Sandia LabNews

Sandia's Z machine exceeds two billion degrees Kelvin


Ions produced by Sandia’s Z machine have exceeded 2 billion degrees Kelvin, 10 times hotter than any fusion experiment on Earth and hotter than the interiors of stars.

Image of pic2-266

The reaction, if it could be harnessed, presents the possibility of eventually building smaller, hotter nuclear fusion plants to produce the same amount of energy as larger, cooler plants.

A description of the achievement and its theoretical explanation — which appeared in the Feb. 24 Physical Review Letters — also could serve to describe how astrophysical entities like solar flares maintain extreme temperatures.

The temperatures, first recorded approximately 18 months ago, puzzled Sandia researchers because they were roughly four times stronger than the estimated kinetic energy of the machine’s implosion phase, where a magnetic field smashes ions together to release heat in the form of X-rays.

According to the conventional view of Z-pinches, the emitted heat should be less — not more — than the kinetic energy from which it came.

“Dave LePell [1646] measured the temperature,” says team leader Chris Deeney (1640), “which prompted the question: how can it be that high for so long?”

“Long,” in this case, was 10 nanoseconds.

Because the team was concerned about possible errors in measurement, they did not report the readings at first but instead — coordinating with computer models created by John Apruzese at the Naval Research Laboratory — did additional experiments.

Measurements were possible even at these extreme temperatures because emerging X-rays create spectral lines on a spectrometer. The width of the line establishes its temperature.

“Depending on how hot they are,” Chris says, “the rays move with a given velocity that produces a [Doppler] red or blue shift that widens the spectral line.” But, he says, “Other phenomena could cause the line to broaden: for example, plasma opacity that would cause emitted X-rays to be reabsorbed, depressing the center.”

When no error was found, Chris and Dave, along with Christine Coverdale (1344) and Brent Jones (1646), who helped plan and lead the shots, turned to Sandia consultant Malcolm Haines, well-known for his work in Z pinches as a physics professor at the Imperial College in London.

Haines theorized that the rapid conversion of magnetic energy to a very high ion plasma temperature was achieved by magnetohydrodynamic instabilities at stagnation, when the ions and electrons could travel no further. At this point, all the kinetic energy should have been used up and the plasma collapsed. But some unknown energy was still pushing back against the magnetic field.

The surprising explanation theorizes that Z’s magnetic energies create microturbulences that increase the kinetic energies of ions caught in the field’s grip. The extra jolt of kinetic energy then produces increased heat, as ions and their accompanying electrons release energy even after they should have been exhausted.

High temperatures previously had been assumed to be produced entirely by the kinetic flight and intersection of ions and electrons, unaided by accompanying microturbulent fields.

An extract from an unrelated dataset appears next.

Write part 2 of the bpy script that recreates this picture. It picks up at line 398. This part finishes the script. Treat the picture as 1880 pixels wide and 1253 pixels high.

In these experiments, the work was done by magnetically imploding ions from stainless steel wires 55 to 80 mm in diameter.

The Z machine’s magnetic field is created by an electrical current of 20 million amperes. The current burns out the wires like a short circuit in an automobile burns out a fuse.

The temperatures are produced in unadorned, flat-roofed Bldg. 983 — about the size and shape of an aging high-school gymnasium — in Sandia Technical Area 4.

This work has already prompted other studies at Sandia and the University of Nevada, Reno.